On our most recent Women in Youth Ministry podcast, youth pastor and educator Azia Raju shared her heart for empowering students to embrace their spiritual leadership right now—not someday in the future. As a youth pastor of over 15 years, conference speaker, and founder of Young Leaders’ Life, Azia equips churches across Metro Detroit and beyond to release young people into active ministry. Her passion is helping youth and adults alike recognize that students already carry the gifts, wisdom, and spiritual authority to lead. Drawing from her own journey of faith and leadership, Azia invites churches to shift their culture, listen deeply to the next generation, and trust the Spirit’s power at work in them today.
1. Name Their Power
Azia shared that her own passion for ministry began when someone told her she already carried spiritual authority. The same is true for our students: they need adults who see their gifts and call them out loud. When we name the Spirit’s work in them, they begin to see it too.
2. Take Scripture Seriously
Heather pointed to 2 Timothy 3—reminding us that spiritual education starts young. Teaching students not just what the Bible says, but how to wrestle with it, helps them build a faith they can lead from, not just inherit. Azia says it best – she’s not a “fun” youth pastor. But she’s a youth pastor who equips students. They can bring the fun themselves.
3. Invite Them Into Real Leadership
Empowerment means more than assigning tasks; it means giving students real voice and responsibility.

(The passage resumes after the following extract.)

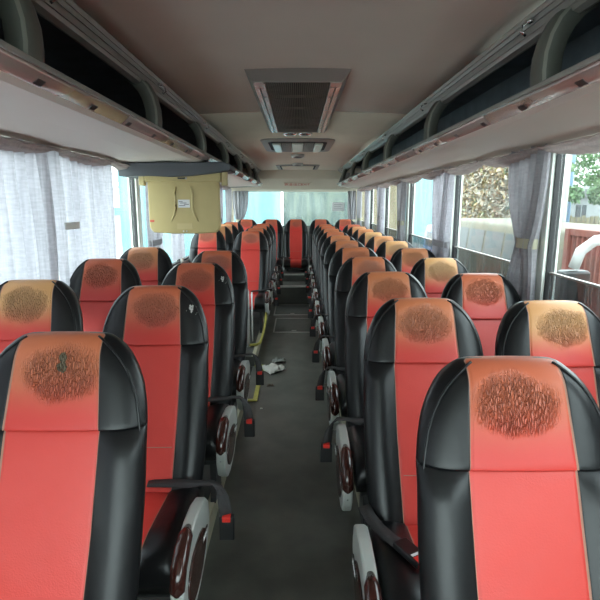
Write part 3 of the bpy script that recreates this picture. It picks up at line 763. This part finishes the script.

Include them in decision-making, let them speak into the budget, let them shape worship, and—most importantly—listen when they speak. Their perspective is not a sidebar; it’s sacred insight.
4. Affirm All Kinds of Leaders
Leadership doesn’t always look loud. Heather and Azia both noted the power of recognizing introverted, reflective, or artistic students as spiritual leaders too. When we broaden our definition of leadership, we broaden the circle of belonging.
5. Let Them Lead Where They’re Passionate
Don’t force every student into the same mold. Some will thrive in the pulpit; others will shine behind the camera, in the art room, or organizing service projects. The goal isn’t conformity—it’s calling.
6. Step Aside (and Cheer Loudly)
Adults often unintentionally block student leadership because of fear—fear of failure, chaos, or losing control. Azia challenged adults to get out of the way and celebrate what students can do when trusted. Sometimes the holiest act of leadership is stepping aside.
7. Equip Them to Be Missionaries of Hope
Young people live in a world that can feel cynical and hopeless. Azia and Heather both emphasized giving students not just jobs to do, but a message to carry: hope. When they lead with hope, they don’t just fill roles—they change culture.
Do you view young people as a problem to be solved or a wonder to behold?
Youth Ministry Veteran Mark Oestricher has been repeating this statement for the last 18 months or so – and it echoes in our minds.
Empowering students isn’t a gimmick or a program. It’s discipleship in motion. When we treat students as “a wonder to behold,” we mirror the way God sees them: already equipped, already beloved, and already ready to lead.